What is interesting is that the matzah is not simply called “matzot” in 12:39 (which is cited here), the way it is in 12:8, but is called “עוגות מצותugot matzot (cakes of matzah). Why wouldn’t the text use any other appearance of “matzot” on its own to make its point? It could be that THIS is the linguistic trick/connection which ties this all together. The food were are to eat are the ugot, the cakes (the apparently extra word) and the other word has another use. The text has made connections between Pesach and Pasach, and Maror and Mer’ru. Couldn’t it be making the same connection between matzot (מצות) and mitzvot (מִצְווֹת)? These are not just “matzot” but ugot mitzvot, cakes which were commanded (thus connecting to the dread). The connection now has a linguistic connection and a chronological one which mirror the methodology used to support the other two foods from 12:8, and this recognition of the commanded idea explains the otherwise strange idea of using the b-h-l root when a word indicating simple haste would have sufficed for both the Onkelos and the Rambam.

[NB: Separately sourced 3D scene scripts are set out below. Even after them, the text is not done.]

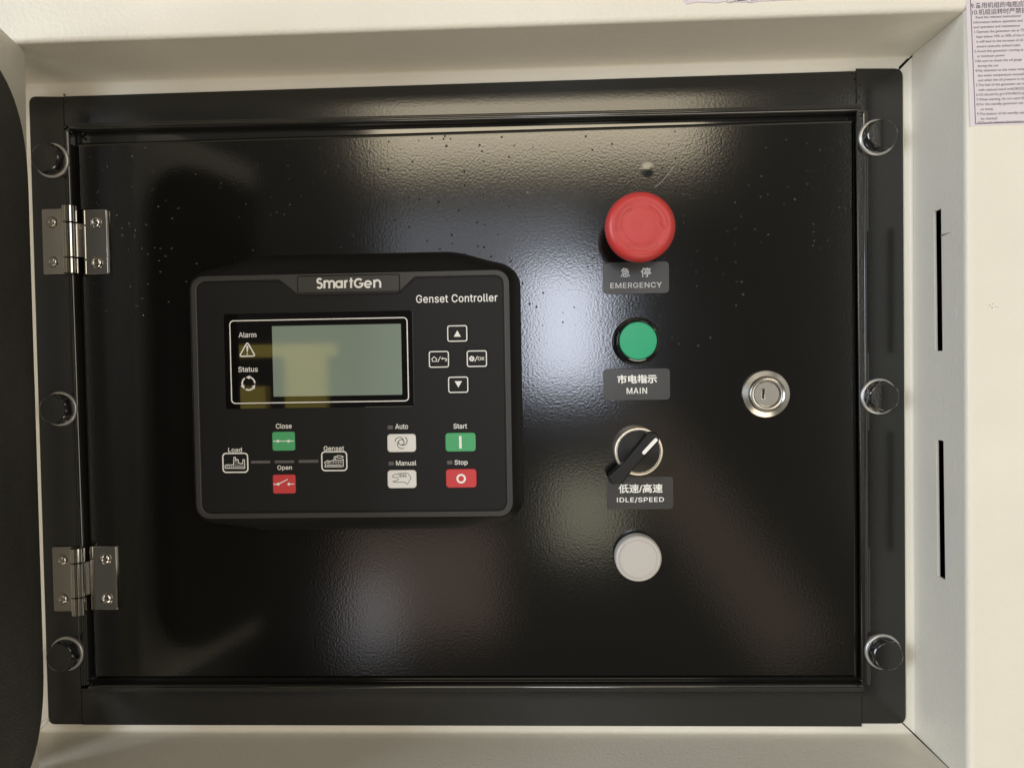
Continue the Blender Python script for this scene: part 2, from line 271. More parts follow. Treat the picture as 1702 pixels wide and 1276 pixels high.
def text_mesh(s, bold=0, space=1.0):
    if all(c in GLYPHS for c in s):
        mb = MB(); x = 0.0
        for c in s:
            adv, loops = GLYPHS[c]
            if loops:
                L_ = [[(l[i] / 1000, l[i + 1] / 1000) for i in range(0, len(l), 2)] for l in loops]
                L_.sort(key=lambda q: -abs(area(q)))
                flat = [p for q in L_ for p in q]
                tris = tessellate_polygon([[Vector((a, b, 0)) for a, b in q] for q in L_])
                fs = []
                for t in tris:
                    a, b, d = (flat[i] for i in t)
                    fs.append(tuple(t) if (b[0] - a[0]) * (d[1] - a[1]) - (b[1] - a[1]) * (d[0] - a[0]) > 0 else tuple(t)[::-1])
                mb.add([(a + x, b, 0) for a, b in flat], fs)
            x += adv / 1000 + (space - 1) * .35
        return mb.v, mb.f
    cu = bpy.data.curves.new('t', 'FONT'); cu.body = s; cu.size = 1; cu.offset = bold; cu.space_character = space
    cu.resolution_u = 4
    o = bpy.data.objects.new('t', cu); sc.collection.objects.link(o)
    bpy.context.view_layer.update()
    me = bpy.data.meshes.new_from_object(o)
    vs = [tuple(v.co) for v in me.vertices]; fs = [tuple(p.vertices) for p in me.polygons]
    bpy.data.objects.remove(o); bpy.data.curves.remove(cu); bpy.data.meshes.remove(me)
    return vs, fs
def text(s, box_px, z, m, parent, bold=0.0, name='lettering', mb=None, space=1.0):
    """lettering fitted to the rectangle it fills on the surface at height z"""
    x0, y0, x1, y1 = box_px
    dy = .006 * (x1 - x0); y0 += dy; y1 -= dy        # the line of letters is not level in the photo
    a = U(x0, (y0 + y1) / 2, z); b = U(x1, (y0 + y1) / 2, z); t = U((x0 + x1) / 2, y0, z); u = U((x0 + x1) / 2, y1, z)
    ax, bx, ty, uy = a[0], b[0], t[1], u[1]
    vs, fs = text_mesh(s, bold, space)
    X = [v[0] for v in vs]; Y = [v[1] for v in vs]
    kx = (bx - ax) / (max(X) - min(X)); ky = (ty - uy) / (max(Y) - min(Y))
    out = [(ax + (v[0] - min(X)) * kx, uy + (v[1] - min(Y)) * ky, z) for v in vs]
    own = mb is None; mb = mb or MB(); mb.add(out, fs)
    return mb.build(name, m, parent) if own else mb
def copy_tree(o, parent=None):
    c = o.copy(); sc.collection.objects.link(c)
    if parent: c.parent = parent
    for ch in list(o.children): copy_tree(ch, c)
    return c
# ================================================================ enclosure
OX0, OX1, OY0, OY1 = -267.5, 267.6, -200.0, 200.6       # recess, rear outline
DEP = 58.0
enc = thing('generator_enclosure', (0, 0, 0), 'cream powder coated generator enclosure with the recess that frames the black panel', 'enclosure')
def side_strip(side, prof, g0, g1):
    """a folded sheet along one side of the recess; prof = (outward offset, z); g0,g1 gaps left at the two mitres"""
    vs = []; fs = []
    for d, z in prof:
        x0, x1, y0, y1 = OX0 - d, OX1 + d, OY0 - d, OY1 + d
        a, b = {'top': ((x1, y1), (x0, y1)), 'left': ((x0, y1), (x0, y0)), 'bottom': ((x0, y0), (x1, y0)), 'right': ((x1, y0), (x1, y1))}[side]
        a = Vector(a); b = Vector(b); e = (b - a).normalized()
        ga = g0(z) if callable(g0) else g0; gb = g1(z) if callable(g1) else g1
        a = a + e * ga; b = b - e * gb
        vs += [(a.x, a.y, z), (b.x, b.y, z)]
    for i in range(len(prof) - 1): fs.append((2 * i, 2 * i + 1, 2 * i + 3, 2 * i + 2))
    return MB().add(vs, fs)
def bend(cx, cz, r, a0, a1, n=6): return [(cx + r * math.cos(R(a0 + (a1 - a0) * k / n)), cz + r * math.sin(R(a0 + (a1 - a0) * k / n))) for k in range(n + 1)]
rear = [(-24, -0.8)] + bend(-2.0, 1.2, 2.0, 270, 360)          # flange behind the black frame, then the rear bend
front = bend(3.2, DEP - 3.2, 3.2, 180, 90, 8)
far = [(400, DEP)]
gap_dark = lambda z: .55
side_strip('top', rear + front, .0, .0).build('recess_top', M['cream'], enc)
side_strip('bottom', rear + front, .0, lambda z: 1.1 if z < 54 else .1).build('recess_bottom', M['cream'], enc)
side_strip('left', rear + front, .0, .0).build('recess_left', M['cream'], enc)
side_strip('right', rear, .0, lambda z: 1.2 if z < 1 else .0).build('rear_flange_right', M['cream'], enc)
side_strip('right', front, .0, .0).build('front_bend_right', M['cream'], enc)
# right wall with its two slots, a real sheet
slotA = [(27.6, 25.6), (105.0, 24.4), (105.0, 32.4), (27.6, 33.4)]
slotB = [(-97.8, 27.4), (-21.6, 26.2), (-21.6, 34.0), (-97.8, 35.4)]
rw = prism([(OY0, 1.2), (OY1, 1.2), (OY1, DEP - 3.2), (OY0, DEP - 3.2)], 0, 1.4, [fillet(ccw(slotA), .5, 2), fillet(ccw(slotB), .5, 2)], bev=.15, seg=2,
           T=lambda p: (OX1 + 1.4 - p[2], p[0], p[1]))
rw.f = [f[::-1] for f in rw.f]
rw.build('recess_right', M['cream'], enc)
# outer skin
skin = prism([(-620, -420), (620, -420), (620, 420), (-620, 420)], DEP - 1.2, DEP,
             [[(OX0 - 3.2, OY0 - 3.2), (OX1 + 3.2, OY0 - 3.2), (OX1 + 3.2, OY1 + 3.2), (OX0 - 3.2, OY1 + 3.2)]])
skin.build('front_skin', M['cream'], enc)
ib = MB()
box(-300, -235, -40, -296, 235, 56, mb=ib); box(296, -235, -40, 300, 235, 56, mb=ib)
box(-300, 231, -40, 300, 235, 56, mb=ib); box(-300, -235, -40, 300, -231, 56, mb=ib); box(-300, -235, -44, 300, 235, -40, mb=ib)
ib.build('dark_backing', M['dark'], enc)  # near-black backing added so slots and gaps read as shaded
# white bead, lower left, painting light through the mitre; open seam, upper right
a = U(66, 1209, .2); b = U(80, 1194, .2)
wb = MB(); pts = [(a[0] + (b[0] - a[0]) * k / 8, a[1] + (b[1] - a[1]) * k / 8) for k in range(9)]
for k, (x, y) in enumerate(pts):
    r_ = .5 + .55 * math.sin(math.pi * k / 8)
    wb.add(*(lambda m_: (m_.v, m_.f))(lathe(x, y, [(r_ * 1.2, -.8), (r_ * 1.15, .5), (r_ * .8, 1.2), (r_ * .2, 1.5)], 10)))
wb.build('gap_light_bead', M['white_mark'], enc)
sm = MB(); ribbon(UL([(1494, 113), (1513, 94)], -.6), .7, -.72, mb=sm, h=.05)
sm.build('mitre_seam', M['dark'], enc)
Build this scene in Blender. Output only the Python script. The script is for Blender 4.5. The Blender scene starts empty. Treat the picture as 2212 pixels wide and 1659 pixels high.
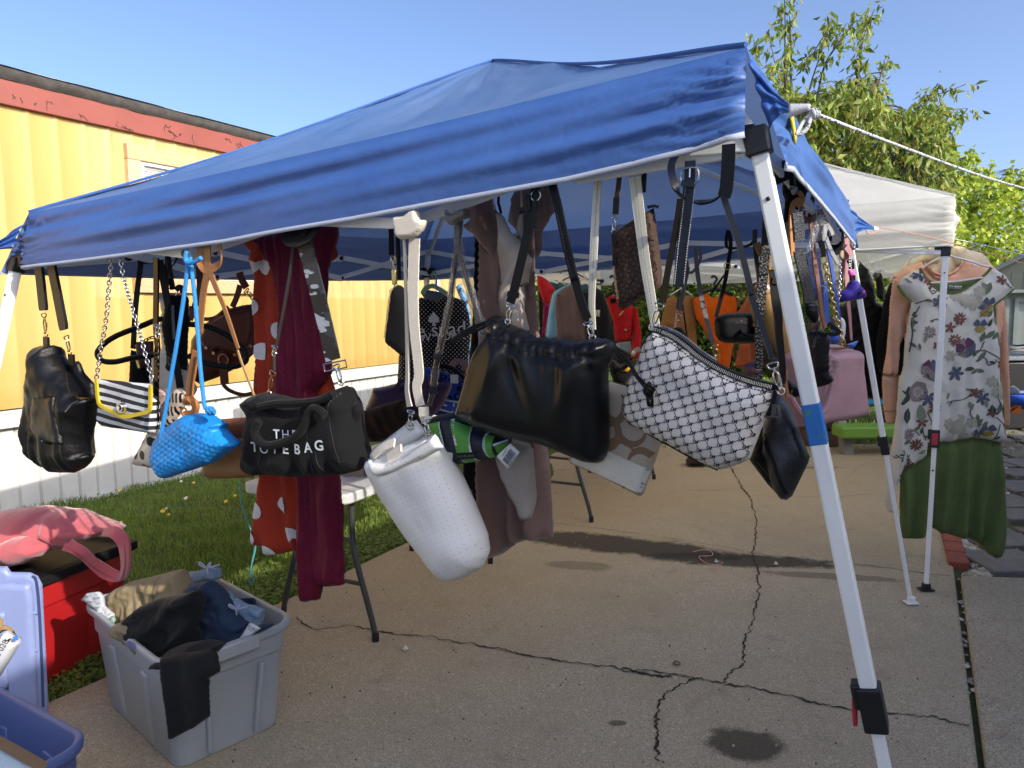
import bpy, math, random
import numpy as np
from math import sin, cos, pi, radians as rad
from mathutils import Vector as V, Matrix, noise
from mathutils.geometry import delaunay_2d_cdt
SC = bpy.context.scene
COL = SC.collection
random.seed(7)
# ---------------------------------------------------------------- camera, sky, sun
F = 1579.0                                  # focal length in pixels of a 2212 px wide picture
CAM = V((0, 0, 1.5))
R3 = Matrix.Rotation(rad(84), 3, 'X') @ Matrix.Rotation(-0.013, 3, 'Z')
cd = bpy.data.cameras.new('camera'); cam = bpy.data.objects.new('camera', cd); COL.objects.link(cam)
cam.matrix_world = Matrix.Translation(CAM) @ R3.to_4x4()
cd.sensor_width = 36; cd.lens = 36 * F / 2212; cd.clip_start = .05; cd.clip_end = 500
SC.camera = cam
SUN_H = V((.75, -.66, 0)).normalized(); ELEV = rad(27)
w = bpy.data.worlds.new('World'); SC.world = w; w.use_nodes = True
nt = w.node_tree; bg = nt.nodes['Background']
sky = nt.nodes.new('ShaderNodeTexSky'); sky.sky_type = 'NISHITA'; sky.sun_disc = False
sky.sun_elevation = ELEV; sky.sun_rotation = math.atan2(SUN_H.x, SUN_H.y)
sky.air_density = .5; sky.dust_density = 3.0; sky.ozone_density = 3.5; sky.altitude = 0
tint = nt.nodes.new('ShaderNodeMixRGB'); tint.blend_type = 'MULTIPLY'; tint.inputs[0].default_value = 1; tint.inputs[2].default_value = (1.04, 1.0, .95, 1)
nt.links.new(sky.outputs[0], tint.inputs[1]); nt.links.new(tint.outputs[0], bg.inputs[0]); bg.inputs[1].default_value = .15
sd = SUN_H * cos(ELEV) + V((0, 0, sin(ELEV)))
sl = bpy.data.lights.new('sun', 'SUN'); sl.energy = 2.0; sl.angle = rad(.53); sl.color = (1, .93, .82)
so = bpy.data.objects.new('sun', sl); COL.objects.link(so)
so.rotation_euler = sd.to_track_quat('Z', 'Y').to_euler()
SC.view_settings.view_transform = 'Standard'; SC.view_settings.look = 'None'
SC.view_settings.exposure = 1.36; SC.view_settings.gamma = 1

# ---------------------------------------------------------------- picture ray to place
def ray(u, v): return R3 @ V(((u - 1106) / F, (829.5 - v) / F, -1))
def dep(u, v, y): r = ray(u, v); return CAM + r * (y / r.y)
def gnd(u, v, z=0): r = ray(u, v); return CAM + r * ((z - CAM.z) / r.z)
def onp(u, v, p0, n): r = ray(u, v); return CAM + r * ((p0 - CAM).dot(n) / r.dot(n))
UP = V((0, 0, 1))

# ---------------------------------------------------------------- materials
def lin(c):
    if isinstance(c, str):
        c = [int(c[i:i + 2], 16) / 255 for i in (0, 2, 4)]
    return tuple(x / 12.92 if x <= .04045 else ((x + .055) / 1.055) ** 2.4 for x in c) + (1,)
class NT:
    def __init__(s, m): s.t = m.node_tree; s.n = s.t.nodes
    def add(s, ty, **k):
        x = s.n.new('ShaderNode' + ty)
        for a, b in k.items(): setattr(x, a, b)
        return x
    def put(s, sock, val):
        if hasattr(val, 'node'): s.t.links.new(val, sock)
        elif val is not None: sock.default_value = val
    def math(s, op, a, b=None, c=None):
        x = s.add('Math', operation=op)
        for i, q in enumerate((a, b, c)):
            if q is not None: s.put(x.inputs[i], q)
        return x.outputs[0]
    def mix(s, f, a, b, mode='MIX'):
        x = s.add('MixRGB', blend_type=mode)
        s.put(x.inputs[0], f); s.put(x.inputs[1], a); s.put(x.inputs[2], b); return x.outputs[0]
    def noise(s, co, scale, detail=3, rough=.55, stretch=None):
        if stretch:
            mp = s.add('Mapping'); s.put(mp.inputs[0], co); mp.inputs['Scale'].default_value = stretch; co = mp.outputs[0]
        x = s.add('TexNoise'); s.put(x.inputs['Vector'], co); x.inputs['Scale'].default_value = scale
        x.inputs['Detail'].default_value = detail; x.inputs['Roughness'].default_value = rough; return x.outputs[0]
    def vor(s, co, scale, feature='F1', rnd=1.0):
        x = s.add('TexVoronoi', feature=feature); s.put(x.inputs['Vector'], co); x.inputs['Scale'].default_value = scale
        x.inputs['Randomness'].default_value = rnd; return x.outputs[0]
    def ramp(s, f, a, b):
        x = s.add('MapRange'); s.put(x.inputs[0], f); x.inputs[1].default_value = a; x.inputs[2].default_value = b; return x.outputs[0]
    def sep(s, co):
        x = s.add('SeparateXYZ'); s.put(x.inputs[0], co); return x.outputs
    def comb(s, x_, y_, z_):
        x = s.add('CombineXYZ')
        for i, q in enumerate((x_, y_, z_)): s.put(x.inputs[i], q)
        return x.outputs[0]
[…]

The lechem oni indicates our spiritual poverty – we were a people who needed to be brought closer to Hashem through his mitzvot. When we ate matzah in Egypt, it was because that was what we had. But that first Pesach, the mundane was elevated because we were commanded to take that common practice and follow rigid rules and create something for a greater purpose. The matzot mitzvah enriched us and made our bread of affliction a symbol of our new connection to the divine, and invoked the proper mindset of pachad, dread, not of the Egyptians, but of the awesome presence of the Shechina.